** Start of RECORDED INFORMATION **

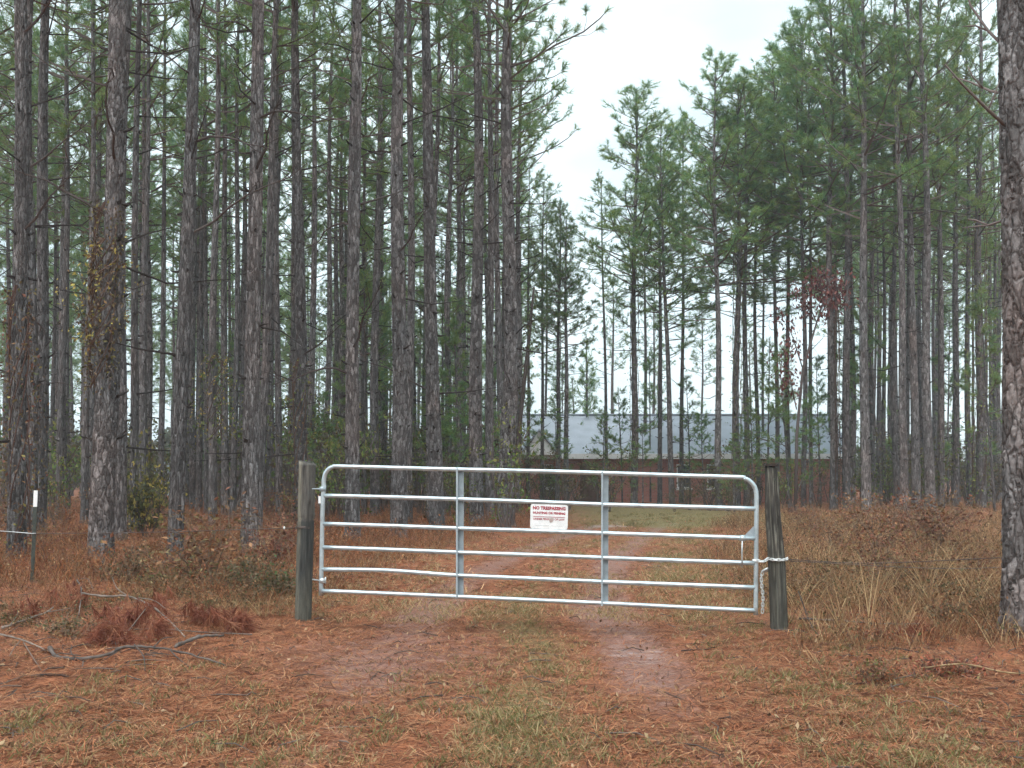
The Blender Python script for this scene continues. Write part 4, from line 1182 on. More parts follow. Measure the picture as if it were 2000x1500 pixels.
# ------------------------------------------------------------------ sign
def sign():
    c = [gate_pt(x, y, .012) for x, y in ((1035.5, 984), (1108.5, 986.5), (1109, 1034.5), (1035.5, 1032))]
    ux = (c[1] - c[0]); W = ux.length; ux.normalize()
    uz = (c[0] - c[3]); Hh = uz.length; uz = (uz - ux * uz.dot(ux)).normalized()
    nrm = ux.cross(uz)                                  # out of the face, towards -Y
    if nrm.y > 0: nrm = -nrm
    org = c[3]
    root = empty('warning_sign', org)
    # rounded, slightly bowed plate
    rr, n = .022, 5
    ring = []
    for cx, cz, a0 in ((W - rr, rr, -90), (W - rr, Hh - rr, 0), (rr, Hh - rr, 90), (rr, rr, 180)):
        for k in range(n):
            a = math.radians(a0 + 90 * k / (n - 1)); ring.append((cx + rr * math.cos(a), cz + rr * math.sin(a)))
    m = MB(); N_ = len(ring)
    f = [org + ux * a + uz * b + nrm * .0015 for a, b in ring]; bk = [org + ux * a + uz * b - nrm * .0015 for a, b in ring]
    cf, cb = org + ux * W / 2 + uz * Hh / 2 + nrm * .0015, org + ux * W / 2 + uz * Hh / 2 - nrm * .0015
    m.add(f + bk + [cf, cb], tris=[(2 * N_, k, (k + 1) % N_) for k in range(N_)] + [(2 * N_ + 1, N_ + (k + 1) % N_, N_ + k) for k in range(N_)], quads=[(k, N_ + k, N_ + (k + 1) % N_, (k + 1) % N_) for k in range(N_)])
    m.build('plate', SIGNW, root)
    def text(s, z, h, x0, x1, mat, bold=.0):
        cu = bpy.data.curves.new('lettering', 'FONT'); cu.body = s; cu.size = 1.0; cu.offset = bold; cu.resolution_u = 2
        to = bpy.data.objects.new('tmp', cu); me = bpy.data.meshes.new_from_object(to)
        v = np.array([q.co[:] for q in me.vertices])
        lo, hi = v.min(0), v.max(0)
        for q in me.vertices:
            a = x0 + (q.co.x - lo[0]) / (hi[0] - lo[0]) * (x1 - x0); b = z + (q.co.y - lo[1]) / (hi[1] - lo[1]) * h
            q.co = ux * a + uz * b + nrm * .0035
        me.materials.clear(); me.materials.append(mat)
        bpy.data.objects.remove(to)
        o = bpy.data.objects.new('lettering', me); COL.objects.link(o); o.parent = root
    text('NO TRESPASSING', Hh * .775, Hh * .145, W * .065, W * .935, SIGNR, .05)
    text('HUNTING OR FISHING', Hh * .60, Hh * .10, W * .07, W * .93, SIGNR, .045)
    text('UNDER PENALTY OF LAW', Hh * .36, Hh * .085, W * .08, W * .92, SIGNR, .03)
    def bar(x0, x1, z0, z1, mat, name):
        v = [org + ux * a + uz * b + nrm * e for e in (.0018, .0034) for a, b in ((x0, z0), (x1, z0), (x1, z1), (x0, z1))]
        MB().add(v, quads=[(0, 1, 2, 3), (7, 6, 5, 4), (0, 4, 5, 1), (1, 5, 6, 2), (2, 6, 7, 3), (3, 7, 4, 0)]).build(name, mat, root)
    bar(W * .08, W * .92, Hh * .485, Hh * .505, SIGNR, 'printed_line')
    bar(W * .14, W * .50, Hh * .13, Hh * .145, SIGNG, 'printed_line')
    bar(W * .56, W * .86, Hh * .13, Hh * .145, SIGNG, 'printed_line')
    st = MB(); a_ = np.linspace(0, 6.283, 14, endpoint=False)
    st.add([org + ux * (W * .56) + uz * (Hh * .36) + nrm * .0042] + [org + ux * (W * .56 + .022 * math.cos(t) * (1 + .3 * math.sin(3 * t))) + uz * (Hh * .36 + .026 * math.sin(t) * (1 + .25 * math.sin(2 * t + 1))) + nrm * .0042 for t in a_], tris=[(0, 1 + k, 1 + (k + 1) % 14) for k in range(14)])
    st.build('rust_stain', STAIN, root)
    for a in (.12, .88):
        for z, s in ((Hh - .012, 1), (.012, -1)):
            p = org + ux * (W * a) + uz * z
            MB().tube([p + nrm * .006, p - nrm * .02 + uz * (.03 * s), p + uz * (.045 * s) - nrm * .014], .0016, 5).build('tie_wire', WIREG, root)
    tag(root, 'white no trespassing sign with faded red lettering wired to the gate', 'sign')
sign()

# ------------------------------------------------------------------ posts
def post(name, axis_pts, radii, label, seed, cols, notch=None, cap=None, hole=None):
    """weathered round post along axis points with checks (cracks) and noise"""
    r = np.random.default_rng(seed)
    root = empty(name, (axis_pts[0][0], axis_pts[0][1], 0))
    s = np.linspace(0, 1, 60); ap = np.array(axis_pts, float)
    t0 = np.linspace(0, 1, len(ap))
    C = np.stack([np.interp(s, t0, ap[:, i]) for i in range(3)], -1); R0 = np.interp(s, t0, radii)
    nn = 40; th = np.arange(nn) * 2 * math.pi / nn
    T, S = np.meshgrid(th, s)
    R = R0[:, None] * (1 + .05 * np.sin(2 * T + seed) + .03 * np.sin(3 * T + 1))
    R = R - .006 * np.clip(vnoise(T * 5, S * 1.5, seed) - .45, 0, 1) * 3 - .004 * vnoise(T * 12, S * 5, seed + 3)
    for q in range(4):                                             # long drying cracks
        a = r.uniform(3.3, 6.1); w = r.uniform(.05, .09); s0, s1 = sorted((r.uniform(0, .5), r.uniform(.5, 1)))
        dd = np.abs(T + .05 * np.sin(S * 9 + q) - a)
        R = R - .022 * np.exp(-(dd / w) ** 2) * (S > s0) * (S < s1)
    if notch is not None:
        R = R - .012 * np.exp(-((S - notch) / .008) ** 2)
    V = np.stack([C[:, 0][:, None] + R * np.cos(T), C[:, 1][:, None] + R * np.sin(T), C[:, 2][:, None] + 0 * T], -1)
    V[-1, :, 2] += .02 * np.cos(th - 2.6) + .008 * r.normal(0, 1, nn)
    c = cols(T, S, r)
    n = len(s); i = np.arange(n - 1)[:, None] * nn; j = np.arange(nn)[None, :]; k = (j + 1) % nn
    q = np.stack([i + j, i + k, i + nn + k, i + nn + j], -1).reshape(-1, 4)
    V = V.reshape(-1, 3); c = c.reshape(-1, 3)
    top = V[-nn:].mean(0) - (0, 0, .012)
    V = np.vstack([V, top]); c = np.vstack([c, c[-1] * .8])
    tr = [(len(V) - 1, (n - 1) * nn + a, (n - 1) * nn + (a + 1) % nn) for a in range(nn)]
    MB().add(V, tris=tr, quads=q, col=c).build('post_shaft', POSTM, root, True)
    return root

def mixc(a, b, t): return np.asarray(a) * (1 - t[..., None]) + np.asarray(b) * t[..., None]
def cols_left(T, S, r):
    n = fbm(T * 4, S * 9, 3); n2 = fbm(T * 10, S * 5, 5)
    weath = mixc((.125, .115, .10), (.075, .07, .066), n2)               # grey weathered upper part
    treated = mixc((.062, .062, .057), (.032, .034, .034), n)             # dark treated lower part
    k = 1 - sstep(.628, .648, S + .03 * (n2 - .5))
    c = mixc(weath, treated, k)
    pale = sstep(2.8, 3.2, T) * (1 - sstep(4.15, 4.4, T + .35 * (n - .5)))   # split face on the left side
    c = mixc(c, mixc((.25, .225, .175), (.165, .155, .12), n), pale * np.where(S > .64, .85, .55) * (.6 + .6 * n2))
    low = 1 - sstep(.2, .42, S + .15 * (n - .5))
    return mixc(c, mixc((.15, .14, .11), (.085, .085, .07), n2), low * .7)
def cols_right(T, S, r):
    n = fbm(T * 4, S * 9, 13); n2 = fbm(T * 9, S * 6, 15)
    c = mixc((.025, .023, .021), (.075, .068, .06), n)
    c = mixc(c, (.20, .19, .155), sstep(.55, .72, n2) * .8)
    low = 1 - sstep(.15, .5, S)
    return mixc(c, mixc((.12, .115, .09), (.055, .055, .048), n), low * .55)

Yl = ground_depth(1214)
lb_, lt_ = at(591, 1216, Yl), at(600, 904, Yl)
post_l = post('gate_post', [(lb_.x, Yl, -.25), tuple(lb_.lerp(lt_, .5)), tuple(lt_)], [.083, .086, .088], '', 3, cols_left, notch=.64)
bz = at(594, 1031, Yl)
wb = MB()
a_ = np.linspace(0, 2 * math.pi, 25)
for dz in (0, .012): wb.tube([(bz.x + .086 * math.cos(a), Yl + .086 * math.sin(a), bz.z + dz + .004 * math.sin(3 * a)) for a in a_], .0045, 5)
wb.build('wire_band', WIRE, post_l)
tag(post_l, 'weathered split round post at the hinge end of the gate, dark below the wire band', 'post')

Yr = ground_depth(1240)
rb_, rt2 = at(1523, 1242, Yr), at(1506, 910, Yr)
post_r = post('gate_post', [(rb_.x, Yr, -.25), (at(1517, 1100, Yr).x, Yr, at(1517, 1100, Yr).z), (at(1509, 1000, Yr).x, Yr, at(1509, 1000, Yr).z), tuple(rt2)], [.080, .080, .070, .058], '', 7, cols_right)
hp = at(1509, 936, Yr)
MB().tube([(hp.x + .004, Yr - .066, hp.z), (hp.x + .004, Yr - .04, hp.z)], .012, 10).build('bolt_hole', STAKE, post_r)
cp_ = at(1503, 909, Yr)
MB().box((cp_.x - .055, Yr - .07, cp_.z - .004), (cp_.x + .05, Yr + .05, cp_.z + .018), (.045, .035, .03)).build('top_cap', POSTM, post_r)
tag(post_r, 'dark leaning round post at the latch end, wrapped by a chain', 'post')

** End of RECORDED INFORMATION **

» PROBLEM DETAILS
Scan the material and collect every line that contains "part".

» OUTPUT OF THE EXERCISE
The Blender Python script for this scene continues. Write part 4, from line 1182 on. More parts follow. Measure the picture as if it were 2000x1500 pixels.
    weath = mixc((.125, .115, .10), (.075, .07, .066), n2)               # grey weathered upper part
    treated = mixc((.062, .062, .057), (.032, .034, .034), n)             # dark treated lower part